Quando ha allenato squadre forti ha vinto, quando ha allenato compagini meno qualitative ha quasi sempre divertito.
Gli va riconosciuta la capacità di convincimento nei confronti dei presidenti che lo hanno quasi sempre accontentato. Non era facile convincere la dirigenza laziale ad esportare tanta Samp.
Si è corretto su Baggio che inizialmente non riteneva un campionissimo ed ha esaltato i centrocampisti tecnici e dalla doppia fase.
Mai irrispettoso nei confronti degli arbitri e sempre educato nelle interviste non sarebbe corretto farlo passare per buonista. Era restio ad alzare i toni ma non era uno che perdonava tutto ai suoi calciatori.

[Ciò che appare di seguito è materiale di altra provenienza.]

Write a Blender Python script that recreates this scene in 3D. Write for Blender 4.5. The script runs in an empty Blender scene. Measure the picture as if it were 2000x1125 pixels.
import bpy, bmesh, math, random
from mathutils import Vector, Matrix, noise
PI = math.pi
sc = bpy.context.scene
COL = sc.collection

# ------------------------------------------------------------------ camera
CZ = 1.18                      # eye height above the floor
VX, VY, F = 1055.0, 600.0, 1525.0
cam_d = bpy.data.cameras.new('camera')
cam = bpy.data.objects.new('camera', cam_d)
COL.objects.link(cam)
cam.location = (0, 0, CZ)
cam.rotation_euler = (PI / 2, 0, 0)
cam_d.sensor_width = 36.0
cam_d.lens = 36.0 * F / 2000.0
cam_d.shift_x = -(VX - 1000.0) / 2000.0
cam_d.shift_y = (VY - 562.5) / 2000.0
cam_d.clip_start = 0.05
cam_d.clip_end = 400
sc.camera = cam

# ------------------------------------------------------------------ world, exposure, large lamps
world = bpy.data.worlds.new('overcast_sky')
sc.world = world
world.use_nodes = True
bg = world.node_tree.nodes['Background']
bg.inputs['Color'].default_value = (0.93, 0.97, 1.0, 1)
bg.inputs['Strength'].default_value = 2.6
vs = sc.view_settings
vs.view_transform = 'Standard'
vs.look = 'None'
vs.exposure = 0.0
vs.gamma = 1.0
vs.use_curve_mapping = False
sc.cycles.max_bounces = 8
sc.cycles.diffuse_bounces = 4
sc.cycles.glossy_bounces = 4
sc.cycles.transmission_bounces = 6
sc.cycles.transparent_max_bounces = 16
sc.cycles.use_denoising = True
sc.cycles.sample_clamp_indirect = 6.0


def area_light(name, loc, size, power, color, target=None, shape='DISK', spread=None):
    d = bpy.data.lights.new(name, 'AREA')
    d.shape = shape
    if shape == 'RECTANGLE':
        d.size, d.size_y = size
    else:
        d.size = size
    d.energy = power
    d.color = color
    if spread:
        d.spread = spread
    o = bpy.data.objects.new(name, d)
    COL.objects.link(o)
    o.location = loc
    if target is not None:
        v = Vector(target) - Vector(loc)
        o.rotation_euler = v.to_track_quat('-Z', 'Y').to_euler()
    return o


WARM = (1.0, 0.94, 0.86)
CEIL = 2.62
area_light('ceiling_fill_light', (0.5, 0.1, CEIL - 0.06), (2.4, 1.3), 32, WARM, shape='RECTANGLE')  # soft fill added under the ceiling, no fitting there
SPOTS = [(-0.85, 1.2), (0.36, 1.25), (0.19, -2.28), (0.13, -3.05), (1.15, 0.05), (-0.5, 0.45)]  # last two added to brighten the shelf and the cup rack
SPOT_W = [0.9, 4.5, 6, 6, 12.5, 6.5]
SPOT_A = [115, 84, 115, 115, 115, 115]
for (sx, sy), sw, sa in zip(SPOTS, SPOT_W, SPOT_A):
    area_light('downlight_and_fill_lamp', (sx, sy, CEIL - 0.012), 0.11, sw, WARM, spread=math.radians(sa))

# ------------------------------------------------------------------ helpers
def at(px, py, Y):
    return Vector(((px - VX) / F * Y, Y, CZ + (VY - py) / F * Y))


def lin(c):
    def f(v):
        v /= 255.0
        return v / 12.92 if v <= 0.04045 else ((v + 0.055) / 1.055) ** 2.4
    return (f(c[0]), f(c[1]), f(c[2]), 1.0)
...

Era difficile litigare con Eriksson ma se ci litigavi una volta rischiavi di uscire dalle sue grazie.
Al netto delle vicende private che alcuni si sono divertiti a raccontare con discutibile morbosità per alimentare il gossip britannico, è giusto ricordare Sven Goran Eriksson per il suo aspetto signorile e per la sua eleganza purchè i complimenti per il suo modo di proporsi non oscurino gli enormi meriti di una carriera da grande allenatore.
BIO: Alessio Rui è nato e vive a San Donà di Piave-VE ove svolge la professione di avvocato. Dal 2005 collabora con la Rivista “Giustizia Sportiva”, pubblicando saggi e commenti inerenti al diritto dello sport. Appassionato e studioso di tutte le discipline sportive, riconosce al calcio una forza divulgativa senza eguali. Auspica che tutti coloro che frequentano gli ambienti calcistici siano posti nella condizione di apprendere principi ed idee che, fatte proprie, possano contribuire ad una formazione basata su metodo e coerenza, senza mai risultare ostili al cambiamento.
2 risposte
Complimenti Alessio per averci deliziato con la stesura della lunga ed invidiabile carriera di uno dei trainer europei più amati e non solo dal lato sportivo ma soprattutto per il suo costante e pcato comportamento da vero gentlemen. Un stile, un marchio ed un esempio che molti new enter coach dovrebbero imitare.
Un caro saluto.
Massimo 48
Grazie infinite.
Aggiungiamo anche che alcuni suoi giocatori sono diventati allenatori importanti o assistenti di questi.
Ancelotti, Mancini, Mihajlovic, Conceicao, Simone Inzaghi, Dunga, Nesta e parecchi della nazionale inglese.